• _SUPPLIED DATA_
+---+

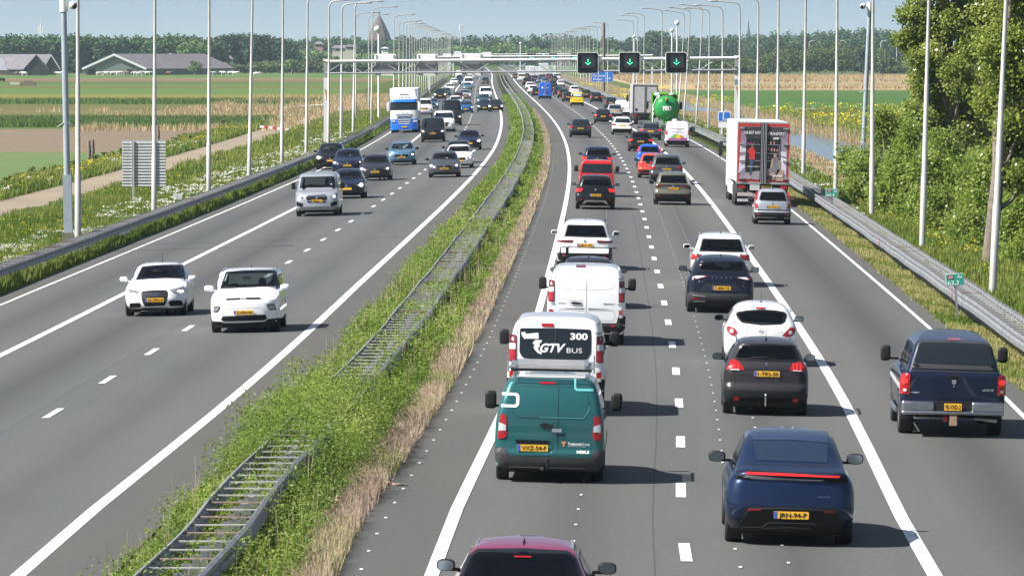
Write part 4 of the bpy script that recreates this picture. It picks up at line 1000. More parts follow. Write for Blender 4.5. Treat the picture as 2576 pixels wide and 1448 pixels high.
# ================================================================ gantries
M_LED = mat('green_led', (.05, .9, .5), .4, emis=(.10, 1.0, .50), es=.6, vary=0)
M_LEDC = mat('cyan_led', (.05, .9, .8), .4, emis=(.12, .95, .80), es=1.6, vary=0)
M_SIGNB = mat('sign_black', (.009, .010, .012), .5, vary=.1, spec=.15)
M_SIGNG = mat('sign_screen', (.03, .033, .038), .35, vary=.1)
def gantry(Y, pxs, ytop, ysgn, fronts, backs, label, main=False, led=None):
    """pxs: pixel columns of the legs; ytop: rows of the top chord at both ends"""
    X0, X1 = ((p-1288)/FPX*Y for p in pxs); z0, z1 = (atY(p, q, Y).z for p, q in zip(pxs, ytop)); g0, g1 = gz(X0, Y), gz(X1, Y)
    r = empty('sign_gantry', (0, Y, 0)); tag(r, label, 'gantry'); D = 1.05; h = .95 if main else .8; k = .115 if main else .14
    for X, z, g in ((X0, z0, g0), (X1, z1, g1)):
        m = MB(); m.box((X-.17, -.2, g-.5), (X+.17, .2, z-1.3)); leg = m.build('leg', M_WHITEM, r)
        MB().box((X-.16, -.18, z-1.3), (X+.16, .18, z+.05)).build('leg_head', M_GREYM, leg); MB().box((X-.2, -.24, z+.03), (X+.2, .24, z+.2)).build('leg_cap', M_WHITEM, leg)
        if main:
            s = MB(); s.add([(X-.10, -.205, z-2.2), (X+.12, -.205, z-2.3), (X+.15, -.205, z-3.0), (X+.10, -.205, z-3.4), (X+.02, -.205, z-2.8)], [(0, 1, 2, 3, 4)]); s.build('rust_stain', mat('rust_stain', (.45, .25, .08), .8), leg, fixn=False)
    zz = lambda x, dz=0: z0+(z1-z0)*(x-X0)/(X1-X0)+dz
    for nm, dy, dz in (('chord', -D/2, 0), ('chord', D/2, 0), ('chord', -D/2, -h), ('chord', D/2, -h)):
        MB().path([(X0, dy, z0+dz), (X1, dy, z1+dz)], k if dz == 0 else k*.62, n=8).build(nm, M_WHITEM if dz == 0 else M_GREYM, r)
    n = 22; br = MB()
    for i in range(n):
        a = X0+(X1-X0)*i/n; b = X0+(X1-X0)*(i+1)/n; t = i % 2
        for dy in (-D/2, D/2): br.tube((a, dy, zz(a, 0 if t else -h)), (b, dy, zz(b, -h if t else 0)), .035, .035, 5)
        br.tube((a, -D/2, zz(a, -h)), (b, D/2, zz(b, -h)), .03, .03, 4)
    br.build('bracing', M_GREYM, r)
    S = fronts and fronts[0][2]/FPX*Y
    for i, (px, py, w_, em) in enumerate(fronts):
        x = (px-1288)/FPX*Y; z = atY(px, py, Y).z; S = w_/FPX*Y
        y = -D/2-.20 if main else -.45
        lb = ['matrix sign with a green down arrow, leftmost of the three large black ones', 'matrix sign with a green down arrow, middle of the three large black ones', 'matrix sign with a green down arrow, rightmost of the three large black ones'][i] if main else ('%s of the %s small distant arrow signs on the %s white gantry' % ((('leftmost', 'middle', 'rightmost')[i], 'three', 'second') if Y < 1500 else (('left one', 'right one')[i], 'two tiny', 'third')))
        s = empty('matrix_sign', (x, Y+y, z)); tag(s, lb, 'lane signal', None if main else 'distant arrow signs')
        fr = MB(); fr.prism(rr(-S/2, -S/2, S/2, S/2, .17), 0, .16); fr.build('housing', M_WHITEM, s)
        MB().prism(rr(-S/2+.055, -S/2+.055, S/2-.055, S/2-.055, .13), -.012, .0).build('front_panel', M_SIGNB, s)
        MB().prism(rr(-S*.30, -S*.23, S*.36, S*.42, .02), -.04, -.013).build('screen', M_SIGNG, s)
        MB().box((-S*.36, -.10, S*.42), (S*.40, -.01, S*.44)).box((-S*.36, -.10, -S*.25), (-S*.335, -.01, S*.44)).build('sun_hood', M_SIGNB, s)
        q = S/1.72*(1 if main else 1.5); a = MB(); f = lambda P: a.prism(P, -.055, -.042)
        f([(-.04*q+.03*q, .30*q), (.035*q+.03*q, .30*q), (.035*q+.03*q, .04*q), (-.03*q+.03*q, .04*q)])
        f([(-.22*q, .02*q), (-.17*q, .06*q), (.03*q, -.10*q), (.03*q, -.17*q)]); f([(.03*q, -.17*q), (.03*q, -.10*q), (.22*q, .06*q), (.27*q, .02*q)])
        a.build('green_arrow', led or M_LED, s)
    for i, (px, py, w_, hh) in enumerate(backs):
        x = (px-1288)/FPX*Y; z = atY(px, py, Y).z; S = w_/FPX*Y; Hh = hh/FPX*Y
        lb = ['back of a matrix sign on the large gantry, nearest the truck', 'back of a matrix sign on the large gantry, middle of the three white ones', 'back of a matrix sign on the large gantry, white box nearest the median'][i] if main else '%s white sign back on the second gantry' % ('leftmost small', 'rightmost small', 'middle small')[i]
        s = empty('matrix_sign', (x, Y+D/2+.30, z)); tag(s, lb, 'lane signal', None if main else 'distant sign backs')
        MB().prism(rr(-S/2, -Hh/2, S/2, Hh/2, .16), -.12, .14).build('housing', M_WHITEM, s)
        if main:
            MB().box((-S*.36, -.2, Hh*.12), (S*.36, -.12, Hh*.40)).build('rear_cover', M_WHITEM, s); MB().ell((0, -.21, Hh*.16), (.10, .05, .07), n=8, m=6).build('cable_gland', M_SIGNB, s)
            MB().box((-S*.5, -.17, -Hh*.22), (S*.5, -.12, 0)).build('grey_panel', M_GREYM, s)
            for sg in (-1, 1): MB().box((sg*S*.40-.04, -.24, -Hh*.45), (sg*S*.40+.04, -.12, Hh*.45)).build('bracket', M_GREYM, s)
    return r
gantry(463, (820, 1853), (155, 146), 0, [(1478, 158.5, 54, 1), (1583, 158, 54, 1), (1700, 158, 54, 1)], [(969, 163, 56, 55), (1075, 163, 54, 55), (1187, 162, 58, 56)],
       'long white lattice gantry spanning both carriageways with three black arrow signs', True)
gantry(1040, (1080, 1640), (143.5, 139.5), 0, [(1337, 146, 24, 1), (1391, 145, 22, 1), (1445, 145, 22, 1)], [(1125, 146, 21, 22), (1224, 143, 24, 24), (1151, 139, 19, 19)], 'second white gantry, half as large, farther down the road', led=M_LEDC)
gantry(1790, (1140, 1460), (138, 135), 0, [(1302, 139, 14, 1), (1367, 137.5, 14, 1)], [], 'third and most distant thin white gantry', led=M_LEDC)
small_mast(1309, 111, 1500, 'small white camera mast left of the far arrow signs')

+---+

• _TASK DESCRIPTION_
Without the pictures, repeat the listing above exactly.

• _SOLUTION FOR THIS EXERCISE_
Write part 4 of the bpy script that recreates this picture. It picks up at line 1000. More parts follow. Write for Blender 4.5. Treat the picture as 2576 pixels wide and 1448 pixels high.
# ================================================================ gantries
M_LED = mat('green_led', (.05, .9, .5), .4, emis=(.10, 1.0, .50), es=.6, vary=0)
M_LEDC = mat('cyan_led', (.05, .9, .8), .4, emis=(.12, .95, .80), es=1.6, vary=0)
M_SIGNB = mat('sign_black', (.009, .010, .012), .5, vary=.1, spec=.15)
M_SIGNG = mat('sign_screen', (.03, .033, .038), .35, vary=.1)
def gantry(Y, pxs, ytop, ysgn, fronts, backs, label, main=False, led=None):
    """pxs: pixel columns of the legs; ytop: rows of the top chord at both ends"""
    X0, X1 = ((p-1288)/FPX*Y for p in pxs); z0, z1 = (atY(p, q, Y).z for p, q in zip(pxs, ytop)); g0, g1 = gz(X0, Y), gz(X1, Y)
    r = empty('sign_gantry', (0, Y, 0)); tag(r, label, 'gantry'); D = 1.05; h = .95 if main else .8; k = .115 if main else .14
    for X, z, g in ((X0, z0, g0), (X1, z1, g1)):
        m = MB(); m.box((X-.17, -.2, g-.5), (X+.17, .2, z-1.3)); leg = m.build('leg', M_WHITEM, r)
        MB().box((X-.16, -.18, z-1.3), (X+.16, .18, z+.05)).build('leg_head', M_GREYM, leg); MB().box((X-.2, -.24, z+.03), (X+.2, .24, z+.2)).build('leg_cap', M_WHITEM, leg)
        if main:
            s = MB(); s.add([(X-.10, -.205, z-2.2), (X+.12, -.205, z-2.3), (X+.15, -.205, z-3.0), (X+.10, -.205, z-3.4), (X+.02, -.205, z-2.8)], [(0, 1, 2, 3, 4)]); s.build('rust_stain', mat('rust_stain', (.45, .25, .08), .8), leg, fixn=False)
    zz = lambda x, dz=0: z0+(z1-z0)*(x-X0)/(X1-X0)+dz
    for nm, dy, dz in (('chord', -D/2, 0), ('chord', D/2, 0), ('chord', -D/2, -h), ('chord', D/2, -h)):
        MB().path([(X0, dy, z0+dz), (X1, dy, z1+dz)], k if dz == 0 else k*.62, n=8).build(nm, M_WHITEM if dz == 0 else M_GREYM, r)
    n = 22; br = MB()
    for i in range(n):
        a = X0+(X1-X0)*i/n; b = X0+(X1-X0)*(i+1)/n; t = i % 2
        for dy in (-D/2, D/2): br.tube((a, dy, zz(a, 0 if t else -h)), (b, dy, zz(b, -h if t else 0)), .035, .035, 5)
        br.tube((a, -D/2, zz(a, -h)), (b, D/2, zz(b, -h)), .03, .03, 4)
    br.build('bracing', M_GREYM, r)
    S = fronts and fronts[0][2]/FPX*Y
    for i, (px, py, w_, em) in enumerate(fronts):
        x = (px-1288)/FPX*Y; z = atY(px, py, Y).z; S = w_/FPX*Y
        y = -D/2-.20 if main else -.45
        lb = ['matrix sign with a green down arrow, leftmost of the three large black ones', 'matrix sign with a green down arrow, middle of the three large black ones', 'matrix sign with a green down arrow, rightmost of the three large black ones'][i] if main else ('%s of the %s small distant arrow signs on the %s white gantry' % ((('leftmost', 'middle', 'rightmost')[i], 'three', 'second') if Y < 1500 else (('left one', 'right one')[i], 'two tiny', 'third')))
        s = empty('matrix_sign', (x, Y+y, z)); tag(s, lb, 'lane signal', None if main else 'distant arrow signs')
        fr = MB(); fr.prism(rr(-S/2, -S/2, S/2, S/2, .17), 0, .16); fr.build('housing', M_WHITEM, s)
        MB().prism(rr(-S/2+.055, -S/2+.055, S/2-.055, S/2-.055, .13), -.012, .0).build('front_panel', M_SIGNB, s)
        MB().prism(rr(-S*.30, -S*.23, S*.36, S*.42, .02), -.04, -.013).build('screen', M_SIGNG, s)
        MB().box((-S*.36, -.10, S*.42), (S*.40, -.01, S*.44)).box((-S*.36, -.10, -S*.25), (-S*.335, -.01, S*.44)).build('sun_hood', M_SIGNB, s)
        q = S/1.72*(1 if main else 1.5); a = MB(); f = lambda P: a.prism(P, -.055, -.042)
        f([(-.04*q+.03*q, .30*q), (.035*q+.03*q, .30*q), (.035*q+.03*q, .04*q), (-.03*q+.03*q, .04*q)])
        f([(-.22*q, .02*q), (-.17*q, .06*q), (.03*q, -.10*q), (.03*q, -.17*q)]); f([(.03*q, -.17*q), (.03*q, -.10*q), (.22*q, .06*q), (.27*q, .02*q)])
        a.build('green_arrow', led or M_LED, s)
    for i, (px, py, w_, hh) in enumerate(backs):
        x = (px-1288)/FPX*Y; z = atY(px, py, Y).z; S = w_/FPX*Y; Hh = hh/FPX*Y
        lb = ['back of a matrix sign on the large gantry, nearest the truck', 'back of a matrix sign on the large gantry, middle of the three white ones', 'back of a matrix sign on the large gantry, white box nearest the median'][i] if main else '%s white sign back on the second gantry' % ('leftmost small', 'rightmost small', 'middle small')[i]
        s = empty('matrix_sign', (x, Y+D/2+.30, z)); tag(s, lb, 'lane signal', None if main else 'distant sign backs')
        MB().prism(rr(-S/2, -Hh/2, S/2, Hh/2, .16), -.12, .14).build('housing', M_WHITEM, s)
        if main:
            MB().box((-S*.36, -.2, Hh*.12), (S*.36, -.12, Hh*.40)).build('rear_cover', M_WHITEM, s); MB().ell((0, -.21, Hh*.16), (.10, .05, .07), n=8, m=6).build('cable_gland', M_SIGNB, s)
            MB().box((-S*.5, -.17, -Hh*.22), (S*.5, -.12, 0)).build('grey_panel', M_GREYM, s)
            for sg in (-1, 1): MB().box((sg*S*.40-.04, -.24, -Hh*.45), (sg*S*.40+.04, -.12, Hh*.45)).build('bracket', M_GREYM, s)
    return r
gantry(463, (820, 1853), (155, 146), 0, [(1478, 158.5, 54, 1), (1583, 158, 54, 1), (1700, 158, 54, 1)], [(969, 163, 56, 55), (1075, 163, 54, 55), (1187, 162, 58, 56)],
       'long white lattice gantry spanning both carriageways with three black arrow signs', True)
gantry(1040, (1080, 1640), (143.5, 139.5), 0, [(1337, 146, 24, 1), (1391, 145, 22, 1), (1445, 145, 22, 1)], [(1125, 146, 21, 22), (1224, 143, 24, 24), (1151, 139, 19, 19)], 'second white gantry, half as large, farther down the road', led=M_LEDC)
gantry(1790, (1140, 1460), (138, 135), 0, [(1302, 139, 14, 1), (1367, 137.5, 14, 1)], [], 'third and most distant thin white gantry', led=M_LEDC)
small_mast(1309, 111, 1500, 'small white camera mast left of the far arrow signs')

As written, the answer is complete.